PREGHIAMO INSIEME con Don Tonino Bello

 

Eccoci, Signore, davanti a te. Col fiato grosso, dopo aver tanto
camminato. Ma se ci sentiamo sfiniti, non è perché abbiamo
percorso un lungo tragitto, o abbiamo coperto chi sa quali
interminabili rettilinei. È perché, purtroppo, molti passi, li
abbiamo consumati sulle viottole nostre, e non sulle tue:
seguendo i tracciati involuti della nostra caparbietà faccendiera,
e non le indicazioni della tua Parola; confidando sulla riuscita
delle nostre estenuanti manovre, e non sui moduli semplici
dell’abbandono fiducioso in te. Forse mai, come in questo
crepuscolo del giorno, sentiamo nostre le parole di Pietro:
“Abbiamo faticato tutta la notte, e non abbiamo preso nulla”.
Ad ogni modo, vogliamo ringraziarti ugualmente. Perché,
facendoci contemplare la povertà del raccolto, ci aiuti a capire
che senza di te non possiamo far nulla. Ci agitiamo soltanto.
Grazie, perché obbligandoci a prendere atto dei nostri bilanci
deficitari, ci fai comprendere che, se non sei tu che costruisci la
casa, invano vi faticano i costruttori. E che, se tu non custodisci
la città, invano veglia il custode. E che alzarsi di buon mattino,
come facciamo noi, o andare tardi a riposare per assolvere ai
mille impegni giornalieri, o mangiare pane di sudore, come ci
succede ormai spesso, non è un investimento redditizio se ci
manchi tu. Il Salmo 127, avvertendoci che, il pane, tu ai tuoi
amici lo dai nel sonno, ci rivela la più incredibile legge
economica, che lega il minimo sforzo al massimo rendimento.
Ma bisogna esserti amici.
Bisogna godere della tua comunione. Bisogna vivere una vita
interiore profonda. Se no, il nostro è solo un tragico sussulto di
smanie operative, forse anche intelligenti, ma assolutamente
sterili sul piano spirituale.
Grazie, Signore, perché, se ci fai sperimentare la povertà della
mietitura e ci fai vivere con dolore il tempo delle vacche magre,
tu dimostri di volerci veramente bene, poiché ci distogli dalle
nostre presunzioni corrose dal tarlo dell’efficientismo, raffreni i
nostri desideri di onnipotenza, e non ci esponi al ridicolo di
fronte alla storia: anzi, di fronte alla cronaca. Ma ci sono altri
motivi, Signore, che, al termine della giornata, esigono il nostro
rendimento di grazie. Grazie, perché ci conservi nel tuo amore.

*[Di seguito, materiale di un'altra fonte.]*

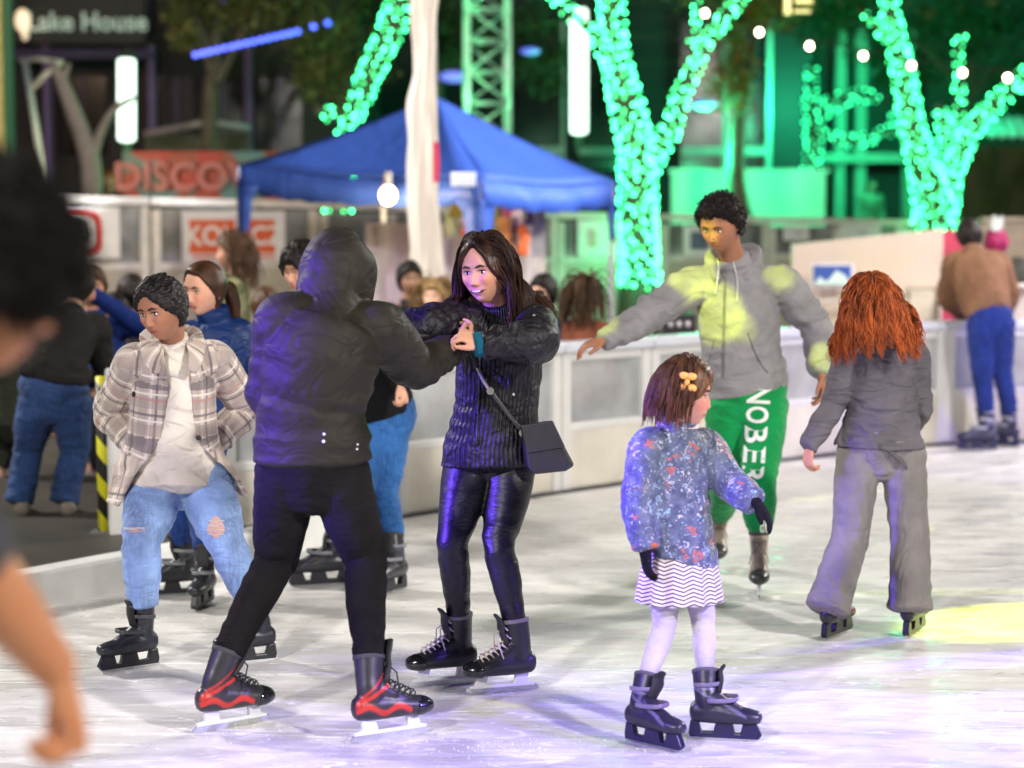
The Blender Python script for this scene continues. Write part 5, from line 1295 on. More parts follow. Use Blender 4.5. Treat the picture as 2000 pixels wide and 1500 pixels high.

Perché ancora non ti è venuto il voltastomaco per i nostri
peccati. Perché continui ad aver fiducia in noi, pur vedendo che
tantissime altre persone ti darebbero forse ben diverse
soddisfazioni. Grazie, perché non solo ci sopporti, ma ci dai ad
intendere che non sai fare a meno di noi. Perché ci infondi il
coraggio di celebrare i santi misteri, anche quando la coscienza
della nostra miseria ci fa sentire delle nullità e ci fa sprofondare
nella vergogna. Grazie, perché ci sai mettere sulla bocca le
parole giuste, anche quando il nostro cuore è lontano da te.

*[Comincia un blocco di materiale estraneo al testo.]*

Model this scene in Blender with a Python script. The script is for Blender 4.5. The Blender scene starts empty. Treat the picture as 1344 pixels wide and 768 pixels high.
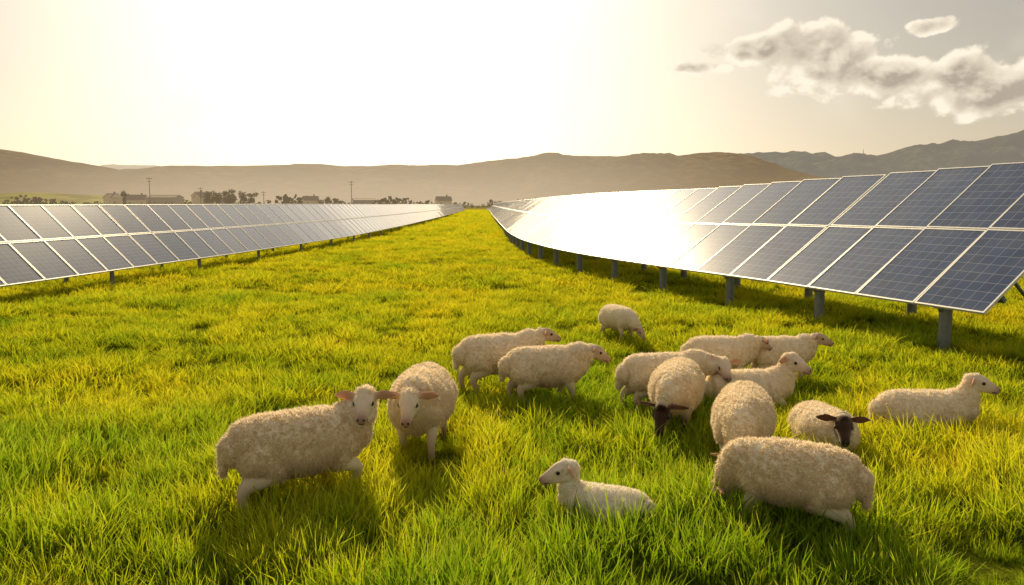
import bpy, math, random
import numpy as np
from mathutils import Vector, Quaternion, kdtree, noise as mn
random.seed(7); rng=np.random.default_rng(7)
scene=bpy.context.scene
scene.view_settings.view_transform='Standard'; scene.view_settings.look='None'; scene.view_settings.exposure=0
COL=scene.collection

# ------------------------------------------------------------ helpers
def link(o,parent=None):
    COL.objects.link(o)
    if parent: o.parent=parent
    return o
def mesh_obj(name,verts,faces,mats=(),parent=None,smooth=False,midx=None,linkit=True):
    me=bpy.data.meshes.new(name)
    me.from_pydata([tuple(v) for v in verts],[],[tuple(f) for f in faces])
    for m in mats: me.materials.append(m)
    if midx is not None: me.polygons.foreach_set('material_index',midx)
    if smooth: me.polygons.foreach_set('use_smooth',[True]*len(me.polygons))
    me.update()
    o=bpy.data.objects.new(name,me)
    if linkit: link(o,parent)
    return o
def empty(name):
    e=bpy.data.objects.new(name,None); e.empty_display_size=0.3
    return link(e)
class MB:
    def __init__(s): s.v=[]; s.f=[]; s.m=[]
    def box(s,c,ax,ay,az,m=0):
        c=Vector(c); ax=Vector(ax);ay=Vector(ay);az=Vector(az); b=len(s.v)
        for i in (-1,1):
            for j in (-1,1):
                for k in (-1,1): s.v.append(c+ax*i+ay*j+az*k)
        for q in ((0,1,3,2),(4,6,7,5),(0,4,5,1),(2,3,7,6),(0,2,6,4),(1,5,7,3)):
            s.f.append([b+i for i in q]); s.m.append(m)
    def cyl(s,p0,p1,r0,r1=None,n=12,m=0):
        r1=r0 if r1 is None else r1
        p0=Vector(p0);p1=Vector(p1);t=(p1-p0).normalized()
        a=t.orthogonal().normalized(); c=t.cross(a); b=len(s.v)
        for p,r in((p0,r0),(p1,r1)):
            for i in range(n):
                g=2*math.pi*i/n; s.v.append(p+a*math.cos(g)*r+c*math.sin(g)*r)
        for i in range(n):
            j=(i+1)%n; s.f.append([b+i,b+j,b+n+j,b+n+i]); s.m.append(m)
        s.f.append([b+n+i for i in range(n)]); s.m.append(m)
        s.f.append([b+n-1-i for i in range(n)]); s.m.append(m)
    def obj(s,name,mats,parent=None,smooth=False): return mesh_obj(name,s.v,s.f,mats,parent,smooth,s.m)

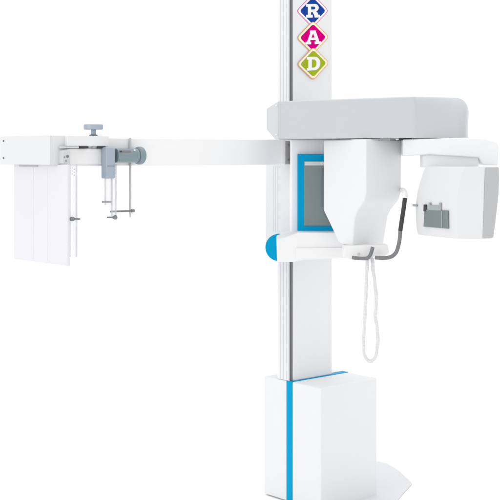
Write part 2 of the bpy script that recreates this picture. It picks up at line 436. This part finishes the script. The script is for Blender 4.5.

Perché adoperi infinite tenerezze, preservandoci da impietosi
rossori, e non facendoci mancare il rispetto dei fedeli, la
comprensione dei collaboratori, la fiducia dei poveri. Grazie,
perché continui a custodirci gelosamente, anzi, a nasconderci ,
come fa la madre con i figli più discoli. Perché sei un amico
veramente unico, e ti sei lasciato così sedurre dall’amore che ci
porti, che non ti regge l’animo di smascherarci dinanzi alla
gente, e non fai venir meno agli occhi degli uomini i motivi per i
quali, nonostante tutto, continuiamo a essere reverendi . Grazie,
Signore, perché non finisci di scommettere su di noi. Perché non
ci avvilisci per le nostre inettitudini. Perché, al tuo sguardo, non
c’è bancarotta che tenga. Perché, a dispetto delle letture
deficitarie delle nostre contabilità, non ci fai disperare. Anzi, ci
metti nell’anima un così vivo desiderio di ricupero, che già
vediamo il nuovo giorno come spazio della Speranza e tempo
propizio per sanare i nostri dissesti. Spogliaci, Signore, d’ogni
ombra di arroganza. Rivestici dei panni della misericordia e della
dolcezza Donaci un futuro gravido di grazia e di luce E di
incontenibile amore per la vita. Aiutaci a spendere per te tutto
quello che abbiamo e che siamo. E la Vergine tua madre ci
intenerisca il cuore. Fino alle lacrime.